What’s killing Delhi food scene?

Categories Food

I said this when I came back from Pondicherry and Chennai. I am saying the same after Bangalore. The Delhi food scene needs to crash and burn before anything comes out it.

In Pondicherry, the lanes around promenade have restaurants that are known for something – creole food, French food in an old villa, drinks with a view of the sea etc etc. In Bangalore, I ate 4 meals a day for 4 days in order to just cover as many places as I can. There was not a single place that I ate at that didn’t know what it was selling. Mangalorean, thali place, coorg food, drinks with a view of the city from the 13th floor – all neatly cut out identities.

In fact, the 13th floor on Barton Center, right on MG road, has amazing views and sells beer for 300 bucks, 650 ml of beer. We were too full from the dosas and I planned on drinking a litre of beer. So, we did not order any food. After the second bottle, an elderly server came to us with a plate of salad and papad in hand. We said we were too full and didn’t want any food. He insisted we could not just have drinks! And, the cocktails with mangalore spices were amazing.

Once you move out of Delhi, everything seems cheap and sorted, if not good.

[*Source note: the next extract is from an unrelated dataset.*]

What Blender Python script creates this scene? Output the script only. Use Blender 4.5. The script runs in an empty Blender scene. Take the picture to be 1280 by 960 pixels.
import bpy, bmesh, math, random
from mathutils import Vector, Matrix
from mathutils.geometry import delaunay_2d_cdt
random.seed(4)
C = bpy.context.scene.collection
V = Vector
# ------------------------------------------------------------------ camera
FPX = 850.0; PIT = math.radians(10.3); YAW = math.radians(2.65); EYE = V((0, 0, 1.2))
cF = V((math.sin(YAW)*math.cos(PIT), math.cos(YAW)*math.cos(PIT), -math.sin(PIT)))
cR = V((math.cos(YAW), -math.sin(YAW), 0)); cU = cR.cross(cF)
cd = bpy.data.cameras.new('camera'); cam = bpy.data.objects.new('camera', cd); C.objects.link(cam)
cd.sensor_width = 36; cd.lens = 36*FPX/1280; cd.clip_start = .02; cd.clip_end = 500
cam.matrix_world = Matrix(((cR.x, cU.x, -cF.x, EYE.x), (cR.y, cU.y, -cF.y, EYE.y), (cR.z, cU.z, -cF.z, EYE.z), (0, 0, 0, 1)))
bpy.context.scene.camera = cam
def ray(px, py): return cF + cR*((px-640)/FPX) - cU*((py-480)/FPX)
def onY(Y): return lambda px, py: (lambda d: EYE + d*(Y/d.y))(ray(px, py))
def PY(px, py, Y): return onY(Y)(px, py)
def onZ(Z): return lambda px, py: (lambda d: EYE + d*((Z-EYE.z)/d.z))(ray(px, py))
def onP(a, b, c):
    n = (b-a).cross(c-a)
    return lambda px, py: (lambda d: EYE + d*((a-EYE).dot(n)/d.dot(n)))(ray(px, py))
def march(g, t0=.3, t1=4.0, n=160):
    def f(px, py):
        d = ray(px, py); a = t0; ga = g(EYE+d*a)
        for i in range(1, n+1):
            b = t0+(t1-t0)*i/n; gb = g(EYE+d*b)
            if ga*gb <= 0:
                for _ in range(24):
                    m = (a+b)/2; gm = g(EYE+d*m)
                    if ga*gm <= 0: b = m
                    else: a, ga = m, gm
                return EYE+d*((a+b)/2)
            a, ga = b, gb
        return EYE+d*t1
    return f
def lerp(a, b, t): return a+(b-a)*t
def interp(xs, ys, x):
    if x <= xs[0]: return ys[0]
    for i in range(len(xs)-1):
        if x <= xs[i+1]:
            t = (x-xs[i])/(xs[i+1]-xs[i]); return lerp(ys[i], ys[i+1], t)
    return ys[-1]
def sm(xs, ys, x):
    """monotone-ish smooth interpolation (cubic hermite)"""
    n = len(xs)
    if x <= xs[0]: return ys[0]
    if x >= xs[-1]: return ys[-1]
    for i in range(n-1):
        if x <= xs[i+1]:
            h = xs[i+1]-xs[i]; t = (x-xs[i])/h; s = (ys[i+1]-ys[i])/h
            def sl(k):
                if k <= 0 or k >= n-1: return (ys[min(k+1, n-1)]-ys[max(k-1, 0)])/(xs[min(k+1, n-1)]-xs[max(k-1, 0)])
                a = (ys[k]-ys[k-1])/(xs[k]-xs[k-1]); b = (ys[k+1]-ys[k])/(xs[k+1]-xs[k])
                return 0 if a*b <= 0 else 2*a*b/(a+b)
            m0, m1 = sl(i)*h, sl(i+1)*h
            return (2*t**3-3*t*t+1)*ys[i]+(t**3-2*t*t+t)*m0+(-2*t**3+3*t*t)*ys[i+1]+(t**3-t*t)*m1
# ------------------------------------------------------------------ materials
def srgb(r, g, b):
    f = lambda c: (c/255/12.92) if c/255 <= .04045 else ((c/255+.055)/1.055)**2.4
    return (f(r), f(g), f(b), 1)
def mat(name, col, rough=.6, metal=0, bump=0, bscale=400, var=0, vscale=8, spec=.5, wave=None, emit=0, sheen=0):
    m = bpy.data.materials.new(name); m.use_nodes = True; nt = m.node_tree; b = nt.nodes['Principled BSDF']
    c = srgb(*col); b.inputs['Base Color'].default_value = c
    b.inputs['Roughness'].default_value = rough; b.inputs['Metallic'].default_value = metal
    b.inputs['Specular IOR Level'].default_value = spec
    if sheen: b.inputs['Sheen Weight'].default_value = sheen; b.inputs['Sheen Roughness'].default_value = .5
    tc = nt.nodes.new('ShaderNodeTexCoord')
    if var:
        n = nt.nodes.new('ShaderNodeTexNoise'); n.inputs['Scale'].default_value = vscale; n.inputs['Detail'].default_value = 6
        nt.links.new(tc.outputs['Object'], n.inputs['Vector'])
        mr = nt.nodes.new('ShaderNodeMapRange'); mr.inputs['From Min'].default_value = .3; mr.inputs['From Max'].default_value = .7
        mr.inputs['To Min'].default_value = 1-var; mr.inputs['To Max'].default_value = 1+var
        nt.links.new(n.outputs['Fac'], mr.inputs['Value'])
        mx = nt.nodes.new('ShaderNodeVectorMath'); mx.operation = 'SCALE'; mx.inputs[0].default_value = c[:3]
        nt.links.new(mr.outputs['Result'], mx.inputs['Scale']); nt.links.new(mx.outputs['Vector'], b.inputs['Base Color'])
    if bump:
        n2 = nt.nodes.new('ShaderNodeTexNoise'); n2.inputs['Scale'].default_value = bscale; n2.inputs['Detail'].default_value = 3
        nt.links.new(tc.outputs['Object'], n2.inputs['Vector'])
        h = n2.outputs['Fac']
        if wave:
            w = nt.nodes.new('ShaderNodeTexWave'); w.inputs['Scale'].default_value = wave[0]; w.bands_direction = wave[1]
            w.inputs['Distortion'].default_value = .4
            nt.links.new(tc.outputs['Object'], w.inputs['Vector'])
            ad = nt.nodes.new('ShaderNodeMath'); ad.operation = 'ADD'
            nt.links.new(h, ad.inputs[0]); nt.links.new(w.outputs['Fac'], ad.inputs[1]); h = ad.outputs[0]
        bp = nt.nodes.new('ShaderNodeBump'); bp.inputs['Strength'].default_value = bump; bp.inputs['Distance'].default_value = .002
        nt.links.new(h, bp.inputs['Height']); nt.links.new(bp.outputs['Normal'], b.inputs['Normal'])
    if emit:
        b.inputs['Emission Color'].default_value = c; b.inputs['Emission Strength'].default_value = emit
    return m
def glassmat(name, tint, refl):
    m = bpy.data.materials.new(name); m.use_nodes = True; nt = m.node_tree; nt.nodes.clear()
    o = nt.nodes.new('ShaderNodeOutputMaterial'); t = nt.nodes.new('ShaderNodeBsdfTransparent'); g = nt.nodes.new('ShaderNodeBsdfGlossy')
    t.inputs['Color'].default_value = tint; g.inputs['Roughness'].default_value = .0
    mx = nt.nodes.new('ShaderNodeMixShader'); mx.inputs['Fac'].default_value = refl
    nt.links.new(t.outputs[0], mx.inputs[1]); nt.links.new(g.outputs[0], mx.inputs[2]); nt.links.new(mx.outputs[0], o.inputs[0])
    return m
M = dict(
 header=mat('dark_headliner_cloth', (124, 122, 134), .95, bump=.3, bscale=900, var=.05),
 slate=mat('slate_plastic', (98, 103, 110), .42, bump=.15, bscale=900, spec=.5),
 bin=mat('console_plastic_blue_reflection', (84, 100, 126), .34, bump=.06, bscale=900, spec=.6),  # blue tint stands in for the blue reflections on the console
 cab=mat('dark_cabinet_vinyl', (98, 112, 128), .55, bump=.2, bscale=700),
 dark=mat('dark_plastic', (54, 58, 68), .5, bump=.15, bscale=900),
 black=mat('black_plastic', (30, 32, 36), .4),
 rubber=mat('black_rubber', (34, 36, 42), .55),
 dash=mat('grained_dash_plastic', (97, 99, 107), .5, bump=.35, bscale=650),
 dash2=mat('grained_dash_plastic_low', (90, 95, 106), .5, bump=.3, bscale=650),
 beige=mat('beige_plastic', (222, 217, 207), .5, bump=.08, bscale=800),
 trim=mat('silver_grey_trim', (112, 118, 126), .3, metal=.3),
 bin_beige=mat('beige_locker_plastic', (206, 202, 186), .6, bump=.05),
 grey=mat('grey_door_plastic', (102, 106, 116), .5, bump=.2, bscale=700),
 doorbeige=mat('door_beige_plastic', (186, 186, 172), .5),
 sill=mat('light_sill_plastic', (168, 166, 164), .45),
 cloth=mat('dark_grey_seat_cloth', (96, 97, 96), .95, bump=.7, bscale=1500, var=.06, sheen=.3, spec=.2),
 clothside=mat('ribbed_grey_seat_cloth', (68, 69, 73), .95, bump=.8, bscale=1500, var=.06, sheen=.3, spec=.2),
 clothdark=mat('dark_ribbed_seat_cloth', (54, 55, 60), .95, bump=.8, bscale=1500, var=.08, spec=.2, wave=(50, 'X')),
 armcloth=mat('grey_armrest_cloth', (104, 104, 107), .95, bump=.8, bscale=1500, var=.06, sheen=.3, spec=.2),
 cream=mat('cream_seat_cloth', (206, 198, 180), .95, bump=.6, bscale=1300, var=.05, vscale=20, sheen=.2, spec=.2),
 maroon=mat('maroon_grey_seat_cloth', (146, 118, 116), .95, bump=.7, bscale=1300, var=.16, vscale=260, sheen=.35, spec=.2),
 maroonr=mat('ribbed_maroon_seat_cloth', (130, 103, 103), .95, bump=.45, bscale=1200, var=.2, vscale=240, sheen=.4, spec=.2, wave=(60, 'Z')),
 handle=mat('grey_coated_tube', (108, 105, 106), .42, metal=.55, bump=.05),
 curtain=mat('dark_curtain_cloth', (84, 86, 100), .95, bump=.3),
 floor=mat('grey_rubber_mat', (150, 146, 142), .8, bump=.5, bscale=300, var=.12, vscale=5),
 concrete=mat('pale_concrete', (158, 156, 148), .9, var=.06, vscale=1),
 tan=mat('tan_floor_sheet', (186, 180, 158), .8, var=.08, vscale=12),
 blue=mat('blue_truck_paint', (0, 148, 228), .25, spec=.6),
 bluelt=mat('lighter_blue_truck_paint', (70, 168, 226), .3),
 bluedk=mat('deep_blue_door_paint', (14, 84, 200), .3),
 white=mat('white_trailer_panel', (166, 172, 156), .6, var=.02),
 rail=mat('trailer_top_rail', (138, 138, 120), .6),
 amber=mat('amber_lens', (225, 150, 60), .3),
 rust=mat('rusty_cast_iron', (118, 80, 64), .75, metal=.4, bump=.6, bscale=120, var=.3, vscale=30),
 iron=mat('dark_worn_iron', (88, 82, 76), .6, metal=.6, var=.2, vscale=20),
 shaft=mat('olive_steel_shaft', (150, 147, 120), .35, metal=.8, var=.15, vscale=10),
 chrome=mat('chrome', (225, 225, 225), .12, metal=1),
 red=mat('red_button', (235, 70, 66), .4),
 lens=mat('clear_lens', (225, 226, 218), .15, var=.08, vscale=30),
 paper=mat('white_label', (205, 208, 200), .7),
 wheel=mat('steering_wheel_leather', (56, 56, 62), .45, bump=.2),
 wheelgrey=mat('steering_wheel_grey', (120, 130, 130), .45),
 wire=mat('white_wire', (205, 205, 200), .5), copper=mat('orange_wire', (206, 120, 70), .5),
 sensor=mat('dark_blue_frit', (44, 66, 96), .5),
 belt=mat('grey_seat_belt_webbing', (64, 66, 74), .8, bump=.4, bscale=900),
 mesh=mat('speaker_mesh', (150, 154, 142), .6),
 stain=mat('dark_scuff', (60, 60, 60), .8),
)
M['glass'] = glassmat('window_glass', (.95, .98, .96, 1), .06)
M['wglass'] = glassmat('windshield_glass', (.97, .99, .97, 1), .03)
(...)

In Delhi, we have folks who set up restaurants not around food, but around themes. What are themes, you may ask. I have been asking for years. There is one that has military barrack as a theme, another has a college campus, another is aphrodisiac themed and sells Tiramisu as aphrodisiac. There are countless more – Teddy boy, Tamasha and what not!

I know all their themes, I have no idea what they sell as food – some mishmash, gobbledegook called world cuisine. Basically, pizza, pasta, burger and some starters plated differently across restaurants. I have not been to any of these, so can’t say for sure. But I have city’s most celebrated reviewers on my friend list – none of them have written about the food at these places!

You see, Rohit Shetty makes good movies. We watch them, and at times enjoy them, but we don’t say he is an acclaimed film maker. In Delhi, Priyank Sukhija is an acclaimed restaurateur. One time, a blogger on his rolls told me do you know how much money his restaurant makes! The passionate blogger ran his restaurant for a day under some promotional scheme. I wanted to tell her I also know how much money Shetty makes, no one gave him an Oscar!

And, then we have the critics. The most celebrated critic being Marryam Reshii, who writes only about food but has less spine and credibility than a Vir Sanghvi. He is more interesting as a writer too. She had started and stuck to reviews, not food writing, just restaurant reviews. A friend once said she got the job only because we lost Sabina Sehgal. That’s as much talent as the city’s best critic has.

Not that good things are not happening. There is a Rustom’s, a Mahabelly, a Men in the Kitchen in Dwarka, a bold Coastal Reef in Gurgaon and I like even what Varun has done with Imly, though I have never eaten there. But people talk about the food despite the buses and trains he builds. Ziu got talked about for food, snooty but food. I love Fatty Bao as a clean and good concept. I can think of a few more – Guppy, Potbellly, Elma’s etc etc.

The evil that these ‘’world food’’ restaurants do is crowd out the market, raise real estate prices and make it difficult for new entrants. And they need to burn down so that restaurants don’t have to fight on alcohol prices, so that ‘cafes’ don’t destroy the food scene, so that this dirty ecosystem of unimaginative restaurateurs and paid bloggers is drained out and new healthier habitat can evolve.